Poet, playwright, rebel, and seeker of erotic pleasure through all of its nuanced and varied means, the Marquis de Sade literally embodied sadism. This libidinous French aristocrat spent nearly half of his life in various prisons and insane asylums for committing heinous acts of sexual torture, but while imprisoned, he wrote some of his most famous work (and even put on plays with the rest of the inmates). When he wasn't popularizing the concept of sadism and erotica in the Western world, De Sade also played a very minor part in the French Revolution. As with just about everything about this controversial figure, however, even his place in the great upending of France and his critical work on sexuality aren't what they seem to the naked eye.

The Spoiled Marquis

Born in the Hôtel de Condé in Paris on June 2, 1740, Donatien Alphonse François (or the Marquis de Sade, as he came to be known) was the only surviving child of the Comte and Comtesse de Sade.
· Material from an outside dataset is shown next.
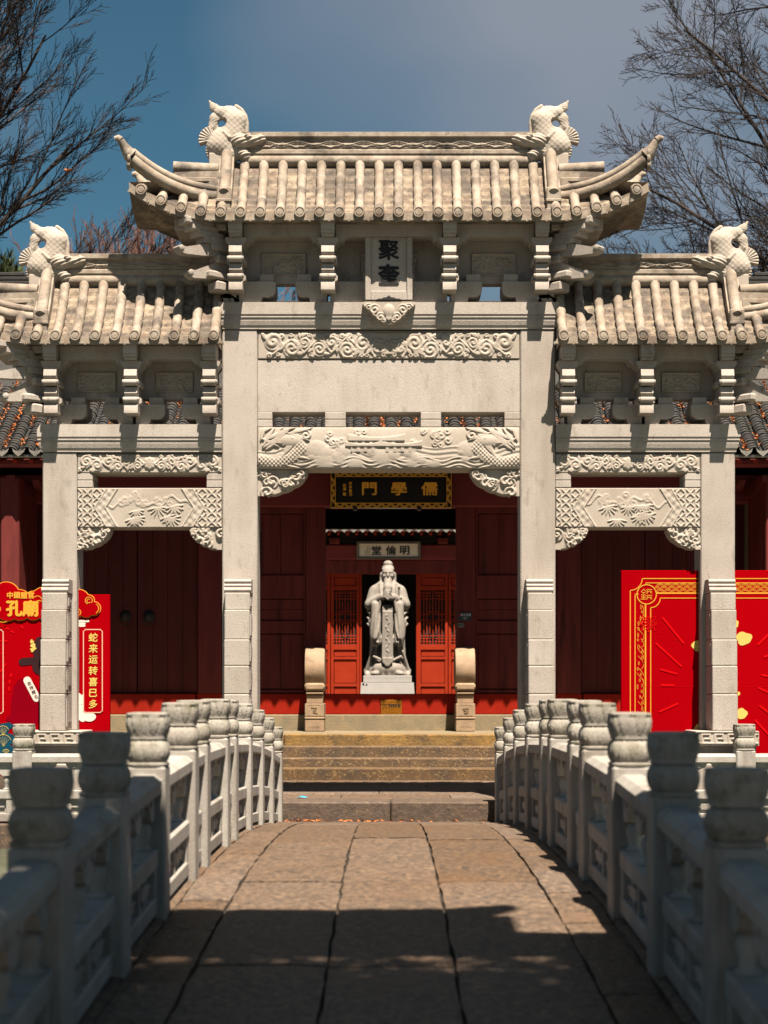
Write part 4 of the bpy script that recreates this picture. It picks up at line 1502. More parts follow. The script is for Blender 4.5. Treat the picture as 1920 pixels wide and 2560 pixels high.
# side roofs
for s in (-1, 1):
    a, b_ = sorted((s * 2.012, s * 4.13))
    rp, prof, lift, LY = roofpart(a, b_, 5.665, 6.535, (s,), 3 + s, (-4.15 if s < 0 else 2.0575), (-2.05 if s < 0 else 4.16))
    ridge(a if s > 0 else a + .17, b_ - .17 if s > 0 else b_, 6.50, 6.862, None)
    vertical_ridge(s * 4.13, prof, 0.0, s, LY)
    hip_ridge(s * 4.13, s, 5.665, 6.535, LY)
    place('ridge_finial', FIN, gate, (s * 4.14, YC, 6.49), (0, 0, 0), (s * 1.13, 1.1, 1.04))

# name plaque and pendant
q = MB()
q.box(-.282, .282, 19.10, 19.24, 6.232, 6.99, .006)
pl = q.build('name_plaque', M['gate'], gate)
q = MB()
for x0, x1, z0, z1 in ((-.282, -.215, 6.232, 6.99), (.215, .282, 6.232, 6.99), (-.215, .215, 6.232, 6.345)):
    q.box(x0, x1, 19.072, 19.10, z0, z1, .008)
q.build('plaque_frame', M['gate'], pl)
text('inscription', '聚', .255, M['ink'], pl, 0.0, 19.096, 6.835, bold=.006, ext=.004)
text('inscription', '奎', .26, M['ink'], pl, 0.0, 19.096, 6.545, bold=.009, ext=.004)
q = MB()
q.prism([(-.155, 6.234), (-.12, 6.250), (-.09, 6.248), (-.06, 6.262), (-.025, 6.266), (0, 6.288), (.025, 6.266), (.06, 6.262), (.09, 6.248), (.12, 6.250), (.155, 6.234)], 'y', 19.062, 19.085)
q.build('black_cutout_shape', M['ink'], pl)  # solid black shape standing for an open cutout
def KP(u, v):
    b = (.14 - v) / .28
    lim = np.clip(1 - b, 0, 1) ** .62 * .315 * (1 + .06 * np.abs(np.sin(b * 14)))
    lim = np.where(b < .25, .315 - .02 * np.abs(.12 - b) / .12, lim)
    return (np.abs(u) < np.maximum(lim, .012 * (b < 1))).astype(float)
_pl = lumps(77, .6, .28, 0, .05, .1, .0)
def HP(u, v):
    au = np.abs(u)
    o = .1 + 0 * u
    for cx, cz, r in ((.17, .04, .07), (.10, -.05, .06), (.24, .07, .05), (.19, -.03, .05), (.06, -.09, .04)): o = mx(o, spiral(au, v, cx, cz, r, 1, 1.3))
    o = mx(o, 1.2 * np.sqrt(np.clip(1 - (u / .07) ** 2 - ((v - .02) / .09) ** 2, 0, 1)))
    o = mx(o, np.where(np.hypot(u, v + .055) < .035, .9, 0))
    return .028 * o
rel('pendant_carving', -.32, .32, 5.937, 6.217, 19.075, HP, M['carve'], gate, mask=KP, back=.09)

# roofed gateway on the near bank, above and beside the view: its ridge and upswept ridge end shade the near half of the bridge
ng = thing('near_gateway', 'tiled gateway on the near bank whose ridge shades the foreground of the bridge', 'gateway', (0, 5.5, 0))
for x in (-4.4, -2.1, 2.1, 4.6):
    MB().lathe([(.2, .0), (.19, 5.3 if x > 2 else 6.6)], x, 5.5, 14).build('column', M['gate'], ng, smooth=40)
def near_roof(x0, x1, zr, ze, wy):
    g = node('roof', ng)
    q = MB()
    q.prism([(5.5 - wy, ze), (5.5 - wy, ze + .08), (5.5 - wy * .45, ze + (zr - ze) * .42), (5.5 - .05, zr - .2), (5.5 + .05, zr - .2), (5.5 + wy * .45, ze + (zr - ze) * .42), (5.5 + wy, ze + .08), (5.5 + wy, ze)], 'x', x0, x1)
    q.build('roof_slope', M['tile'], g)
    MB().box(x0, x1, 5.40, 5.60, zr - .25, zr, .03).build('roof_ridge', M['tile'], g)
    return g
g = near_roof(-4.9, 1.62, 8.60, 7.2, .45)
q = MB()
q.tube([(1.20, 5.5, 8.46), (1.45, 5.5, 8.52), (1.66, 5.5, 8.66), (1.80, 5.5, 8.86), (1.86, 5.5, 9.06)], [.12, .15, .15, .10, .03], 10)
q.tube([(-.35, 5.5, 8.55), (.0, 5.5, 8.62), (.35, 5.5, 8.55)], [.05, .09, .05], 10)
q.build('ridge_end', M['tile'], g, smooth=50)
near_roof(1.63, 6.5, 6.42, 5.4, .4)
MB().box(-4.6, 2.1, 5.38, 5.62, 6.1, 7.0, .02).build('lintel', M['gate'], ng)
MB().box(2.3, 5.2, 5.38, 5.62, 4.9, 5.5, .02).build('lintel', M['gate'], ng)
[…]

Like many children born into wealth, he was raised by servants who doted on his every whim, molding him into a petulant and spoiled child.

He was sent to school at the Lycée Louis-le-Grand in Paris, where he studied under priests who were just as content to dole out violent punishments as they were to educate. As a result of his disobedience, De Sade was routinely flogged, a ritual of pain that shaped his psyche forever. He spent the rest of his life chasing the pain.